On a side note: If you look at the large version of the image (by clicking on it), make sure you get the full size by clicking on the “square with arrow” symbol to get the original size instead of a browser-calculated downsized version.
I like this a lot. The weird color of a dreary day really sets a mood. On the seeing part, being somewhat distracted can, counter-intuitively, be helpful. If successful pictures came from step by step linear progression, following rules of composition and so forth, then you wouldn’t want to be distracted from carefully following the set of rules. A little distraction can sometimes be helpful. Not that having the flu is the sort of distraction you want…
Carl, this is probably a similar mechanism to the often propagated “letting loose”. You can’t force creative results, and to prepare the ground for them a certain relaxed approach can have probably a similar effect as my flu.
“There are no rules.” Well demonstrated!
We could well start a rhetorical and philosophical discussion on this sentence, Juha.
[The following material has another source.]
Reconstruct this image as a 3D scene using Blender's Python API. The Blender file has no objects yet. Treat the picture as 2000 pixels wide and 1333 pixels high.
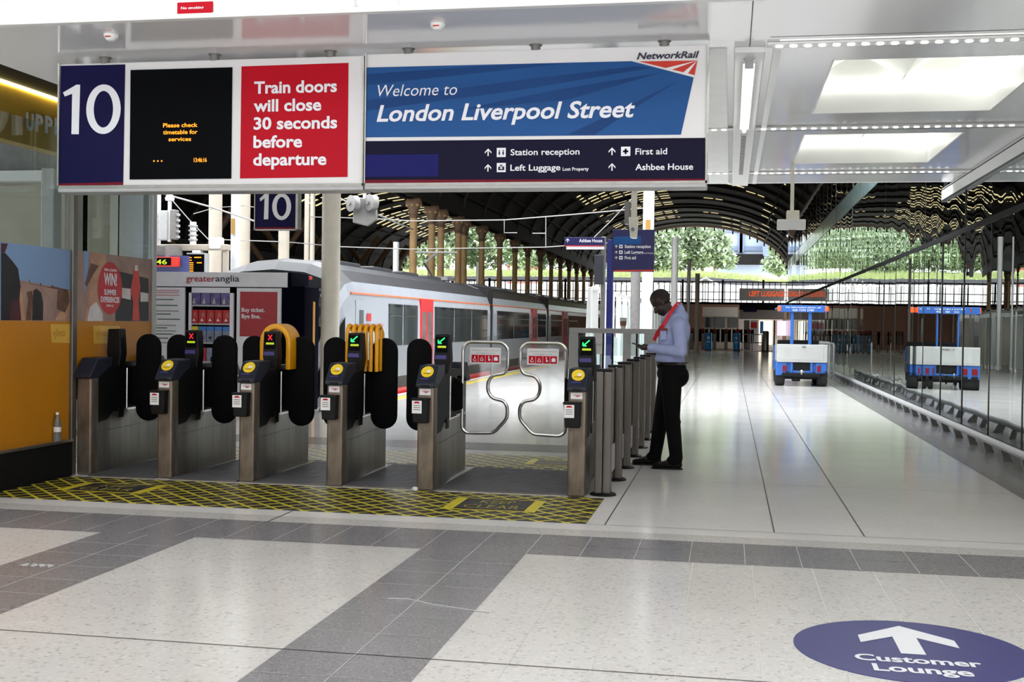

It’s a bit similar to that famous “all Greeks are liars, sait a Greek”, because, if I get it right, the statement “there are no rules” is a rule in itself :))
Thanks for the positve feedback!
Great eye!! Love the simple ordinariness of this..and how those three windows align.
Marcie, thanks. In fact the alignment of the windows was the first thing I noticed – hence the title – but immediately followed by the wonderful tree, forming almost an umbrella over the grass. And everything was tinted by that pale, faint light, which was a bit difficult to re-gain in postprocessing.